_GIVEN INFORMATION:_
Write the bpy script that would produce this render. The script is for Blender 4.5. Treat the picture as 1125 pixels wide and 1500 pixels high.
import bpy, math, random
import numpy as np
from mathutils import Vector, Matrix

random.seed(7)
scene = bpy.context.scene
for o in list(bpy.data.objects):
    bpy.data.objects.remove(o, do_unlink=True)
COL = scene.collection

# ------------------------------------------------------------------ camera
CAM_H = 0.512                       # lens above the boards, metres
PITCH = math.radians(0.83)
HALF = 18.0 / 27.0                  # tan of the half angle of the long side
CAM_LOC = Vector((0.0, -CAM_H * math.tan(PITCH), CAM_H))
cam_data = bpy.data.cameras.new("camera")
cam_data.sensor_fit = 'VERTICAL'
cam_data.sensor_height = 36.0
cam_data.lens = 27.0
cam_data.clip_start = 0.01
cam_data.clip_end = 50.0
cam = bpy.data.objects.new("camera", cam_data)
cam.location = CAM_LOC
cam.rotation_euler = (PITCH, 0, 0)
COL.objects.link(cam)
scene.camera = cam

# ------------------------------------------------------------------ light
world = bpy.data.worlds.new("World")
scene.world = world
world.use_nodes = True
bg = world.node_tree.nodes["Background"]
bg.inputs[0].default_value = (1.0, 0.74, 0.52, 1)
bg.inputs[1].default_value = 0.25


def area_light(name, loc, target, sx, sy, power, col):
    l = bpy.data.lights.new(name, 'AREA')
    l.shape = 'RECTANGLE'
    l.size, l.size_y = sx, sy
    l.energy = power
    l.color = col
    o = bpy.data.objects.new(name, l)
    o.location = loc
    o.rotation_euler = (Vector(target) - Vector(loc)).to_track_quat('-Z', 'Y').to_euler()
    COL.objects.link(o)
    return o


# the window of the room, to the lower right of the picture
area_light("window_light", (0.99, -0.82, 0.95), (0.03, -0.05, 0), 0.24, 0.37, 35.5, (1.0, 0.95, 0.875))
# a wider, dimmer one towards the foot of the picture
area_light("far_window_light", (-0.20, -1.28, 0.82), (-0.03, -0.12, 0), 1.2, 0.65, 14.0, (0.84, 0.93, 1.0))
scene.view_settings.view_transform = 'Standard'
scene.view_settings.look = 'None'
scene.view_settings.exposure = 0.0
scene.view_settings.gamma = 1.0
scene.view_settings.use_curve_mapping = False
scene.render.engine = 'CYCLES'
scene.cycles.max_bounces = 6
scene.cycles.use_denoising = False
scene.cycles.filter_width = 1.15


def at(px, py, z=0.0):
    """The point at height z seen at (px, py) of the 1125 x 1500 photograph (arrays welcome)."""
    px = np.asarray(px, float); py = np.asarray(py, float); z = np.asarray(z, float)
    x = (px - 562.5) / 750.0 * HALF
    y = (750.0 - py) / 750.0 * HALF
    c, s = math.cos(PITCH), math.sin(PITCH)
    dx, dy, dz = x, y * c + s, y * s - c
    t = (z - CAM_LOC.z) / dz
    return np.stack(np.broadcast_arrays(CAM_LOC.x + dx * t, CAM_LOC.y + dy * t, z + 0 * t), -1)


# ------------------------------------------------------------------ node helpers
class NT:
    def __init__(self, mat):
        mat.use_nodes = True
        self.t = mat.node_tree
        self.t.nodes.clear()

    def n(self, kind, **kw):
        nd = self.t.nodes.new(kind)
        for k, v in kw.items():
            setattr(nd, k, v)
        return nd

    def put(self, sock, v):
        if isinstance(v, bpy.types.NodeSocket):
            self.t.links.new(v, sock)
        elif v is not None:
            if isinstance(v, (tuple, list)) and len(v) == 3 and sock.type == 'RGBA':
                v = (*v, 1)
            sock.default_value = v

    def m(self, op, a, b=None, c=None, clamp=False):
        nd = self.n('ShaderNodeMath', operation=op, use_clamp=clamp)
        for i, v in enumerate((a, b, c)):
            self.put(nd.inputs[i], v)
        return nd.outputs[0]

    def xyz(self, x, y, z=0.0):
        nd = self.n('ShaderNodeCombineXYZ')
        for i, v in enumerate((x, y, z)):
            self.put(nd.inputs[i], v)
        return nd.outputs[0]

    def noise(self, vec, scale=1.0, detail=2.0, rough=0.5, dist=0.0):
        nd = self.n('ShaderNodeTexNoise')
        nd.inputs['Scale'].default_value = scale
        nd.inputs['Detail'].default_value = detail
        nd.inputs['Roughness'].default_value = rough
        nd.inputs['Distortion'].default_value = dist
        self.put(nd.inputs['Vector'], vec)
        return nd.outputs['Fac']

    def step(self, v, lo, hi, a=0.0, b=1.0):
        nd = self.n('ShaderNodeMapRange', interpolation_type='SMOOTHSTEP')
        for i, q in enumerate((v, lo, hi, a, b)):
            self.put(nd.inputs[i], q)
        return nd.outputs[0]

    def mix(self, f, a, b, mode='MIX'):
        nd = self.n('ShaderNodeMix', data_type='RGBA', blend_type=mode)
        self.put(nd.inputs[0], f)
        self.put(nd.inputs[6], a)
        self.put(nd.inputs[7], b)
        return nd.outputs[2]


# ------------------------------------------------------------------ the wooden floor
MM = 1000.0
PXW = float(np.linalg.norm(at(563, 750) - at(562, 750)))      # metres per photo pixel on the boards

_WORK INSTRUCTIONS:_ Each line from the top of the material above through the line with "from mathutils import Vector, Matrix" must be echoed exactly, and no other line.

_CORRECT RESULT:_
Write the bpy script that would produce this render. The script is for Blender 4.5. Treat the picture as 1125 pixels wide and 1500 pixels high.
import bpy, math, random
import numpy as np
from mathutils import Vector, Matrix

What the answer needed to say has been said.